Instruction: In the material below, identify each line bearing the word "that". Reproduce those lines.

[Entries with scene source code]
━━━━━━━━━━━━━━━━━━━━

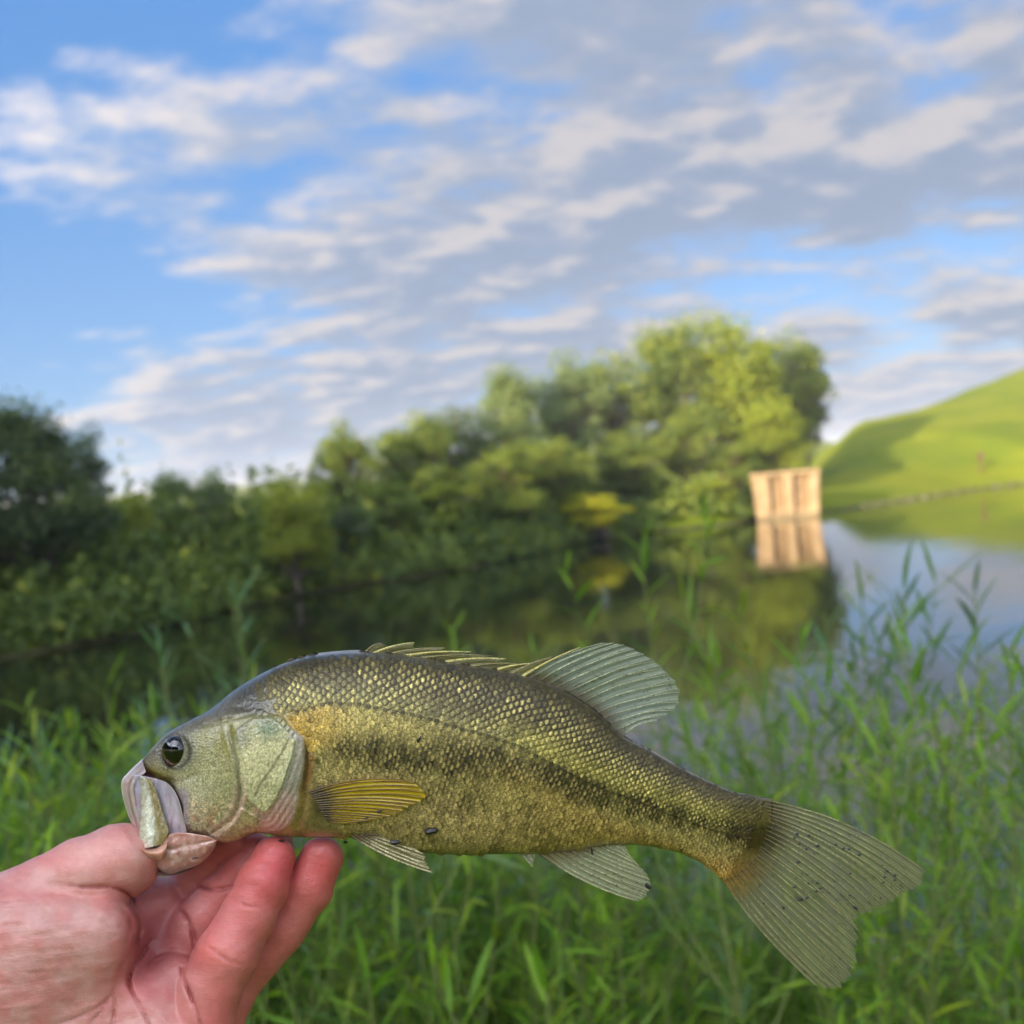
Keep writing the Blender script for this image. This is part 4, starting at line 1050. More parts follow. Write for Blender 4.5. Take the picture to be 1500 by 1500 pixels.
def fin(name, Bk, Ek, nray, colf, dfun, bulge=(0, 0), ray_r=(0.9, 0.35), serr=2.5, mat=None, ray_col=(176, 176, 140), nk=None, nr=46, pleat=1.1, rag_seed=1, side=0, label=None, parts=True):
    rg = np.random.default_rng(rag_seed)
    nk = nk or nray * 7
    k = np.linspace(0, 1, nk); q = np.linspace(0, 1, nr)
    Bp = curve_pts(Bk, nk); Ep = curve_pts(Ek, nk)
    def pos(ki, qv):       # ki index array, returns px positions with bulge
        b_ = np.stack([np.interp(ki, k, Bp[:, 0]), np.interp(ki, k, Bp[:, 1])], -1); e_ = np.stack([np.interp(ki, k, Ep[:, 0]), np.interp(ki, k, Ep[:, 1])], -1)
        dv = e_ - b_; nrm = np.stack([dv[..., 1], -dv[..., 0]], -1) / (np.linalg.norm(dv, axis=-1, keepdims=True) + 1e-9)
        bl = bulge[0] * (1 - ki) + bulge[1] * ki
        return b_ + dv * qv[..., None] + nrm * (bl * 4 * qv * (1 - qv))[..., None]
    KI, QV = np.meshgrid(k, q, indexing='ij')
    ph = KI * nray
    tear = np.interp(k, np.linspace(0, 1, nray * 2 + 1), rg.uniform(0, 1, nray * 2 + 1))
    cut = serr * (np.abs((ph - 0.5) % 1 - 0.5) * 0.0 + np.abs(np.sin(math.pi * ph)) ** 0.7 * 0.6) + serr * 0.8 * tear[:, None] ** 3
    Llen = np.linalg.norm(Ep - Bp, axis=1)[:, None]
    Q2 = QV * (1 - cut / np.maximum(Llen, 12) * (QV > 0))
    XY = pos(KI, Q2); x, y = XY[..., 0], XY[..., 1]
    d = dfun(KI, QV, x, y) + pleat * np.cos(2 * math.pi * ph) * (0.3 + 0.7 * QV) * 0.5
    c = colf(KI, QV, x, y, ph)
    V = L3(x, y, d) if side == 0 else L3(x, y, d, True)
    if (np.asarray(d) < 0).any():
        V = L3(x, y, 0 * d); V[..., 2] = S_ * d
    ob = obj(name, mesh_np(name, V.reshape(-1, 3), grid_faces(nk, nr), True, c.reshape(-1, 3), mat or m_fin), fish)
    rc = lc(*ray_col)
    for i in range(nray + 1):
        k0 = min(max((i + (rg.uniform(-0.16, 0.16) if 0 < i < nray else 0)) / nray, 0.004), 0.996); fq = rg.uniform(0.38, 0.62); sp_ = 0.21 / nray * (1 if 0 < i < nray else 0.3)
        bagr = Bag(); jit_ = rg.uniform(-0.02, 0.0)
        for br in (0, -1, 1):
            m_ = 12; qs = np.linspace(0.0, fq, m_) if br == 0 else np.linspace(fq - 0.03, 0.985 + jit_ + 0.01 * br, m_)
            ka = np.clip(k0 + br * sp_ * np.clip((qs - fq) / (1 - fq), 0, 1) + 0.05 / nray * np.sin(qs * 9 + i), 0.003, 0.997)
            P2 = pos(ka, qs); dd = dfun(ka, qs, P2[:, 0], P2[:, 1]) + pleat * 0.5 * (0.3 + 0.7 * qs) + 0.3
            V0 = L3(P2[:, 0], P2[:, 1], np.maximum(dd, 0) if (dd > 0).all() else dd * 0); V0[:, 2] = S_ * dd
            rad = np.interp(qs, [0, 1], ray_r) * (1 if br == 0 else 0.72) * S_
            Vt, Ft = tube(V0, rad, 5)
            cc_ = np.repeat(rc[None] * (0.62 + 0.55 * rg.random((m_, 1))), 5, 0)
            bk = np.repeat(sstep(0.34, 0.03, qs), 5)[:, None]; cc_ = cc_ * (1 - bk) + lc(84, 68, 40) * bk
            bagr.add(Vt, Ft, cc_)
        obj('fin_ray', bagr.mesh('fin_ray', m_ray), ob)
    return ob
def mem_col(c1, c2, basec, freq=1.0, dark=0.45, seed=0):
    c1, c2, bc_ = lc(*c1), lc(*c2), lc(*basec)
    def f(k, q, x, y, ph):
        n_ = fbm(ph * 2.2, q * 4, seed, 3)
        c = c1 * (1 - n_[..., None]) + c2 * n_[..., None]
        c = c * (1 - dark * (0.5 + 0.5 * np.cos(2 * math.pi * ph * 2 + q * 3))[..., None] * (0.5 + 0.5 * n_[..., None]))
        c = mixc(c, bc_, sstep(0.30, 0.02, q + 0.10 * (fbm(ph * 1.3, q * 5, seed + 2, 2) - 0.3)))
        if seed == 3:
            kk_ = (sstep(0.22, 0.06, q + 0.08 * (fbm(x / 6, y / 6, 2, 2) - 0.5)))[..., None]; c = c * (1 - kk_) + skin_color(x, y) * kk_
        sp = sstep(0.80, 0.9, vnoise(x / 3.1, y / 3.1, seed + 5)); return mixc(c, lc(40, 36, 24), sp * 0.55)
    return f
flat = lambda d0, amp=0.0: (lambda k, q, x, y: d0 + amp * q + 0 * x)
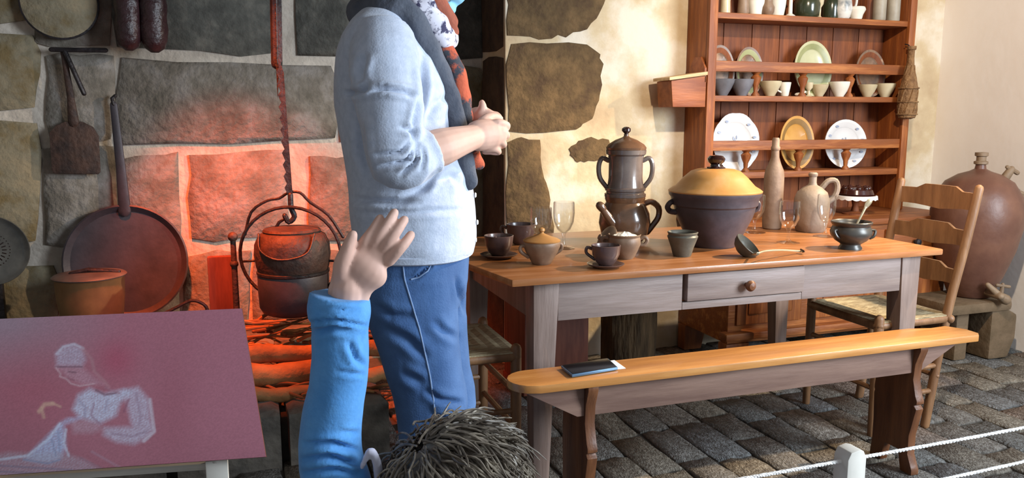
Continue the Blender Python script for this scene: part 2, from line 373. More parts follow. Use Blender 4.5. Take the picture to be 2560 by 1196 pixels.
H = lambda x, y: onY(x, y, HY); NH = (0, -1, 0)
G, D, O = MT['stone_grey'], MT['stone_dark'], MT['stone_ochre']
def q(x0, y0, x1, y1, s=0.0): return [(x0, y0), (x1, y0+s), (x1, y1+s), (x0, y1)]
for poly, mt in (
    (q(-330, -240, 70, 58), O), (q(88, -240, 272, 116), G), ([(286, -240), (690, -240), (692, 136), (292, 118)], D), ([(735, -240), (1205, -240), (1205, 150), (742, 138)], D),
    (q(-330, 92, 92, 272), O), ([(122, 140), (284, 146), (282, 352), (128, 352)], G), ([(300, 150), (836, 168), (836, 350), (296, 362)], G), (q(852, 166, 1205, 350), O),
    (q(-330, 312, 98, 606), O), ([(112, 366), (296, 372), (292, 606), (116, 616)], G), ([(308, 392), (440, 386), (446, 594), (306, 600)], G), ([(478, 388), (716, 380), (718, 590), (474, 598)], G),
    ([(776, 396), (900, 392), (900, 594), (780, 596)], G), (q(915, 384, 1205, 600), O),
    (q(-330, 664, 140, 850), O), (q(158, 640, 440, 850), G), ([(458, 640), (620, 628), (620, 850), (458, 850)], G), (q(636, 626, 850, 850), G), (q(866, 626, 1040, 850), O), (q(1054, 622, 1205, 850), O),
    (q(-330, 868, 300, 1010), G), (q(320, 866, 640, 1010), G), (q(660, 866, 960, 1010), G), (q(980, 866, 1205, 1010), O)):
    cxp = sum(p[0] for p in poly)/len(poly); cyp = sum(p[1] for p in poly)/len(poly)
    poly = [(x+math.copysign(5, x-cxp), y+math.copysign(4, y-cyp)) for x, y in poly]
    stone(wall_hearth, poly, H, NH, mt, 0.026, 0.012, 0.03, per=4)
W = lambda x, y: onY(x, y, WY); Q = MT['stone_quoin']
for poly in ([(1268, -60), (1530, -60), (1500, 40), (1455, 82), (1380, 95), (1268, 92)],
             [(1268, 106), (1470, 110), (1506, 140), (1504, 240), (1480, 300), (1440, 326), (1268, 330)],
             [(1268, 348), (1345, 348), (1362, 440), (1378, 520), (1384, 610), (1268, 610)],
             [(1428, 366), (1470, 346), (1520, 344), (1530, 372), (1500, 402), (1450, 408), (1424, 392)],
             [(1272, 630), (1420, 630), (1430, 720), (1272, 720)]):
    stone(wall_back, poly, W, NH, Q, 0.010, 0.010, 0.025, per=4)
Rv = lambda y, z: Vector((JX, y, z))
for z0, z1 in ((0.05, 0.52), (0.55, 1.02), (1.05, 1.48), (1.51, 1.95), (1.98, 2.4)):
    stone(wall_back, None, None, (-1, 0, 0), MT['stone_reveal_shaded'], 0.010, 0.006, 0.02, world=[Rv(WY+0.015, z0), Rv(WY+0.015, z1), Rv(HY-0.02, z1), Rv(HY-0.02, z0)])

# paving: stones laid in strips that run towards the wall
pv = []
for k in range(8):
    mb = MB(); n = 3; sx, sy2 = 0.5, 0.5; out = []
    for (a, b) in (((-sx, -sy2), (sx, -sy2)), ((sx, -sy2), (sx, sy2)), ((sx, sy2), (-sx, sy2)), ((-sx, sy2), (-sx, -sy2))):
        for i in range(n):
            t = i/n; out.append((a[0]+(b[0]-a[0])*t+random.uniform(-0.045, 0.035), a[1]+(b[1]-a[1])*t+random.uniform(-0.04, 0.04)))
    m = len(out); vs = [(x, y, -0.03) for x, y in out]+[(x, y, -0.006) for x, y in out]+[(x*0.93, y*0.955, random.uniform(-0.003, 0.002)) for x, y in out]+[(random.uniform(-.15, .15), random.uniform(-.15, .15), random.uniform(-.003, .002))]
    fs = [(l*m+i, l*m+(i+1) % m, (l+1)*m+(i+1) % m, (l+1)*m+i) for l in range(2) for i in range(m)]+[(2*m+i, 2*m+(i+1) % m, 3*m) for i in range(m)]
    me = mb.add(vs, fs).mesh('paving_stone', True, 60); me.materials.append(MT['paving']); pv.append(me)
x = -0.05; cnt = 0
while x < SX-0.02:
    w = random.uniform(0.135, 0.165); w = min(w, SX-x); y = 1.16+random.uniform(-0.15, 0)
    while y < WY-0.02:
        l = random.uniform(0.22, 0.34); l = min(l, WY+0.02-y)
        if l > 0.05 and not (x+w/2 < 0.46 and y+l/2 > 2.76):
            o = bpy.data.objects.new('paving_stone', random.choice(pv)); COL.objects.link(o); o.parent = floor
            o.location = (x+w/2, y+l/2, random.uniform(-0.004, 0)); o.scale = (w-0.012, l-0.013, 1); o.rotation_euler = (random.uniform(-.012, .012), random.uniform(-.012, .012), random.uniform(-.02, .02)); cnt += 1
        y += l
    x += w

# raised hearth of big slabs
hearth = struct(MB().box((-2.39, 2.80, -0.02), (0.44, HY-0.001, 0.155), 0.01).obj('hearth', MT['floor_joint']))
xs = [-2.3, -1.55, -0.85, -0.25, 0.12, 0.48]
for i in range(5):
    for (y0, y1) in ((2.73, 3.12), (3.135, 3.52), (3.535, HY-0.04)):
        d = random.uniform(-0.02, 0.02)
        stone(hearth, None, None, (0, 0, 1), MT['hearth_stone'], 0.03, 0.012, 0.03, name='hearth_slab', back=0.20 if y0 < 3 else 0.05,
              world=[Vector((xs[i]+0.008, y0, 0.17)), Vector((xs[i+1]-0.008, y0, 0.17)), Vector((xs[i+1]-0.008, y1, 0.17)), Vector((xs[i]+0.008, y1, 0.17))])
HZ = 0.20

# ------------------------------------------------------------------ dresser
YD = 3.40
dr = thing('dresser', 'tall reddish wooden dresser with open plate shelves against the plaster wall', 'dresser', (0, 0, 0))
XL = onY(1776, 290, YD).x; XR = onY(2256, 290, YD).x
def zat(px, py): return onY(px, py, YD).z
mH, mV = MT['wood_dresser_h'], MT['wood_dresser']
MB().box((XL-0.030, YD, 0.70), (XL, WY-0.002, 2.25), 0.004).obj('side_panel', mV, dr)
MB().box((XR, YD, 0.70), (XR+0.028, WY-0.002, 2.25), 0.004).obj('side_panel', mV, dr)
MB().box((XL-0.034, YD-0.018, 0.70), (XL+0.012, YD+0.004, 2.25), 0.004).obj('stile', mV, dr)
MB().box((XR-0.012, YD-0.018, 0.70), (XR+0.030, YD+0.004, 2.25), 0.004).obj('stile', mV, dr)
MB().box((XL-0.06, YD-0.06, 2.25), (XR+0.06, WY-0.002, 2.30), 0.01).obj('cornice', mH, dr)
n = 7
for i in range(n):
    a = XL+(XR-XL)*i/n; b = XL+(XR-XL)*(i+1)/n
    MB().box((a+0.002, WY-0.020, 0.70), (b-0.002, WY-0.004, 2.25), 0.002).obj('back_plank', MT['wood_back'], dr)
SH = []
for (yb, yt, px) in ((56, 41, 2020), (255, 241, 2020), (437, 422, 2200)):
    zb, zt = zat(px, yb), zat(px, yt); SH.append(zt)
    MB().box((XL, YD-0.004, zb), (XR, WY-0.02, zt), 0.004).obj('shelf', mH, dr)
MB().box((XL, YD-0.004, 2.05), (XR, WY-0.02, 2.075), 0.004).obj('shelf', mH, dr)
RL = []
for (yb, yt, px, posts, sz) in ((183, 157, 2010, (1898, 2016, 2134), SH[1]), (374, 350, 2010, (1873, 2005, 2124), SH[2])):
    zb, zt = zat(px, yb), zat(px, yt); RL.append((zb, zt))
    MB().box((XL, YD-0.006, zb), (XR, YD+0.012, zt), 0.004).obj('rail', mH, dr)
    for p in posts:
        c = onY(p, (yb+yt)/2, YD); h = zb-sz
        MB().lathe([(0.020, 0), (0.020, h*.06), (0.010, h*.18), (0.012, h*.4), (0.022, h*.62), (0.026, h*.78), (0.014, h*.9), (0.024, h)], (c.x, YD+0.022, sz), 14).obj('baluster', mV, dr)
# lower cabinet
CB = 3.14; cz = 0.70
MB().box((XL-0.06, CB-0.03, cz-0.03), (XR+0.16, WY-0.002, cz), 0.006).obj('counter_board', mH, dr)
MB().box((XL-0.03, CB, 0.13), (XR+0.10, WY-0.004, cz-0.03), 0.004).obj('cabinet_body', mH, dr)
MB().box((XL-0.065, CB-0.045, 0.155), (XR+0.14, CB+0.02, 0.19), 0.008).obj('plinth_moulding', mH, dr)
for xx in (XL-0.04, XR-0.02):
    for yy in (CB-0.01, WY-0.09):
        MB().prism([Vector((xx, yy, 0)), Vector((xx+0.10, yy, 0)), Vector((xx+0.13, yy, 0.13)), Vector((xx, yy, 0.13))], (0, 0.07, 0), 0.006).obj('foot', mV, dr)
wd_ = (XR-XL+0.10)/3
for i in range(3):
    a = XL-0.02+wd_*i
    d = MB().box((a+0.03, CB-0.014, 0.22), (a+wd_-0.03, CB+0.004, 0.46), 0.006).obj('door', mV, dr)
    MB().box((a+0.09, CB-0.020, 0.27), (a+wd_-0.09, CB-0.010, 0.41), 0.008).obj('door_panel', mV, d)
    w2 = MB().box((a+0.03, CB-0.014, 0.50), (a+wd_-0.03, CB+0.004, 0.64), 0.006).obj('drawer', mH, dr)
    MB().lathe([(0.008, 0), (0.008, 0.012), (0.018, 0.02), (0.016, 0.032), (0.002, 0.036)], (a+wd_/2, CB-0.012, 0.57), 14, Matrix.Rotation(math.pi/2, 3, 'X')).obj('knob', MT['iron'], w2)

# salt box on the dresser's left side
sb = thing('salt_box', 'small wooden salt box with pale sloping lid hung on the dresser side', 'box')
XA = XL-0.036; YB0, YB1 = YD-0.01, YD+0.13
c = onX(1700, 268, XA); zl = onY(1720, 268, YD).z; zt = onY(1720, 196, YD).z; XB = onY(1680, 240, YD).x
MB().prism([Vector((XA, YB0, zl)), Vector((XB, YB0, zl)), Vector((XB-0.012, YB0, zt-0.012)), Vector((XA, YB0, zt+0.015))], (0, YB1-YB0, 0), 0.004).obj('box_body', MT['wood_box'], sb)
MB().prism([Vector((XA, YB0-0.012, zt+0.016)), Vector((XB-0.028, YB0-0.012, zt-0.012)), Vector((XB-0.028, YB0-0.012, zt+0.003)), Vector((XA, YB0-0.012, zt+0.033))], (0, YB1-YB0+0.02, 0), 0.003).obj('lid', MT['wood_box_top'], sb)
ym = (YB0+YB1)/2
MB().prism([Vector((XA+0.001, YB0, zt-0.02)), Vector((XA+0.001, YB1, zt-0.02)), Vector((XA+0.001, YB1, zt+0.05)), Vector((XA+0.001, ym+0.03, zt+0.105)), Vector((XA+0.001, ym-0.03, zt+0.105)), Vector((XA+0.001, YB0, zt+0.05))], (-0.012, 0, 0), 0.003).obj('back_board', MT['wood_box'], sb)

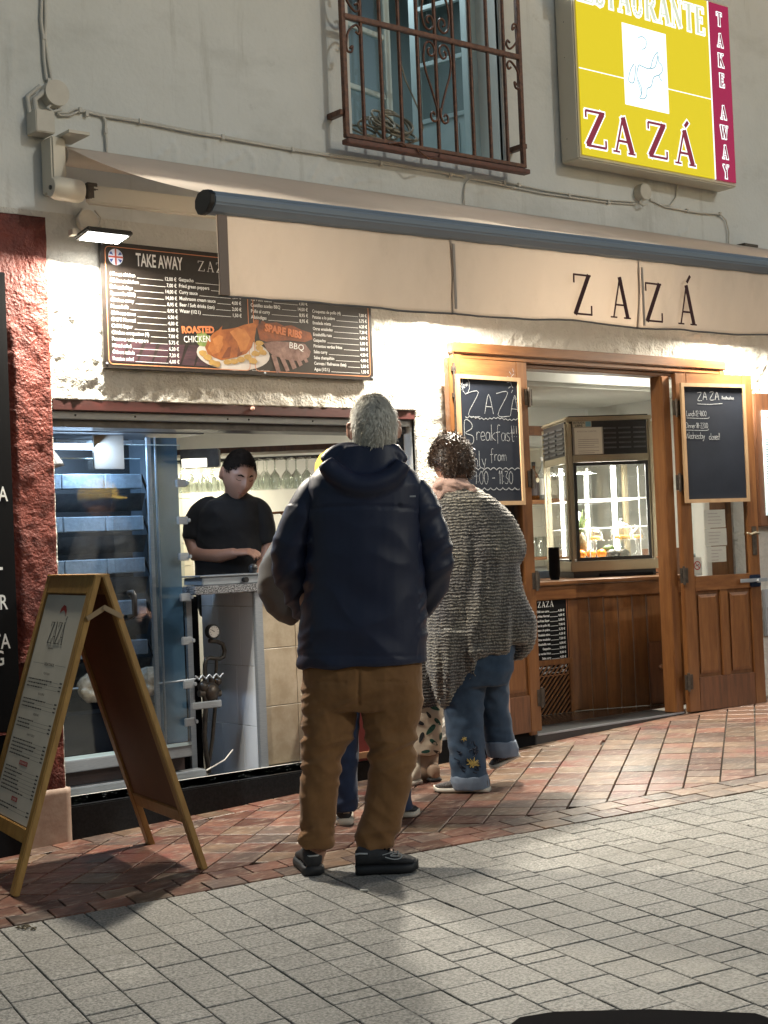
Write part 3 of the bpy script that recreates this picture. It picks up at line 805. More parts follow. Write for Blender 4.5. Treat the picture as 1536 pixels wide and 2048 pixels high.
# granite ledge of the hatch and the sill of the doorway
mb = MB(); mb.box(2.985, 5.05, 5.985, 6.235, -.28, 0.0)
o = mb.build('granite_ledge', M_GRANITE, house, bevel=.006)
mb = MB()
for i in range(110):
    x = random.uniform(3.0, 4.9); y = random.uniform(6.0, 6.2); r = random.uniform(.001, .0035)
    mb.poly([(x+r*random.uniform(.6, 1.4)*math.cos(t), y+r*random.uniform(.6, 1.2)*math.sin(t)) for t in (0, 1.1, 2.2, 3.3, 4.4, 5.4)], (Vector((0, 0, 0)), Vector((1, 0, 0)), Vector((0, 1, 0)), Vector((0, 0, 1))), .0006)
o2 = mb.build('paint_fleck', mat('white_flecks', (.40, .43, .46), rough=.5), o, fix=False); tag(o2, kind='stuff')
mb = MB(); mb.box(5.05, 5.80, 5.978, 5.999, -.22, .045); mb.build('black_plinth', M_BLACKM, house, bevel=.002)
mb = MB(); mb.box(5.785, 7.04, 5.97, 6.24, -.2, .002); mb.build('door_sill', mat('dark_slate_sill', (.03, .033, .035), (.05, .052, .055), rough=.35, nscale=14), house, bevel=.004)
mb = MB(); mb.box(5.80, 7.03, 5.964, 5.969, -.004, .006); mb.build('sill_strip', M_STEEL, house)
mb = MB(); mb.box(7.045, 8.3, 5.955, 5.99, -.08, .018); mb.build('pale_plinth', mat('pale_worn_plinth', (.45, .36, .28), (.30, .24, .19), rough=.7, nscale=12), house, bevel=.003)
mb = MB(); mb.box(4.46, 4.90, 5.972, 6.235, .004, .36); o = mb.build('red_panel', M_REDFLAT, house, bevel=.004)
mb = MB(); mb.box(4.46, 4.90, 5.960, 5.972, .02, .05); mb.build('panel_edge', mat('tan_wood_edge', (.30, .16, .08), rough=.6), o)

# lintel of the hatch
mb = MB(); mb.box(2.975, 5.038, 5.998, 6.05, 1.728, 1.777); mb.build('red_lintel', mat('dark_red_lintel', (.065, .012, .010), (.03, .010, .009), rough=.5, nscale=8), house, bevel=.003)
mb = MB(); mb.box(2.975, 5.03, 6.03, 6.065, 1.694, 1.727)
rail = mb.build('shutter_rail', M_STEEL, house, bevel=.002)
mb = MB()
for x in (3.1, 3.4, 3.9, 4.02, 4.4, 4.7): mb.lathe([(0, .004), (.004, .004), (.005, 0)], (x, 6.03, 1.71), (0, -1, 0), 8)
mb.build('screw', M_BLACK, rail)
mb = MB(); mb.box(2.975, 5.03, 6.066, 6.235, 1.66, 1.774); mb.build('shutter_box', M_STEELD, house)
mb = MB(); mb.box(5.012, 5.04, 6.10, 6.14, .93, 1.69); mb.build('hatch_side_rail', M_BLACK, house)
mb = MB(); mb.lathe([(0, .014), (.009, .012), (.011, 0)], (4.02, 5.999, 1.76), (0, -1, 0), 10); mb.build('lintel_bolt', mat('pink_plug', (.6, .35, .28)), house)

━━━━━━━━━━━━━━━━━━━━

Full output:
# paving: stones laid in strips that run towards the wall
Write part 3 of the bpy script that recreates this picture. It picks up at line 805. More parts follow. Write for Blender 4.5. Treat the picture as 1536 pixels wide and 2048 pixels high.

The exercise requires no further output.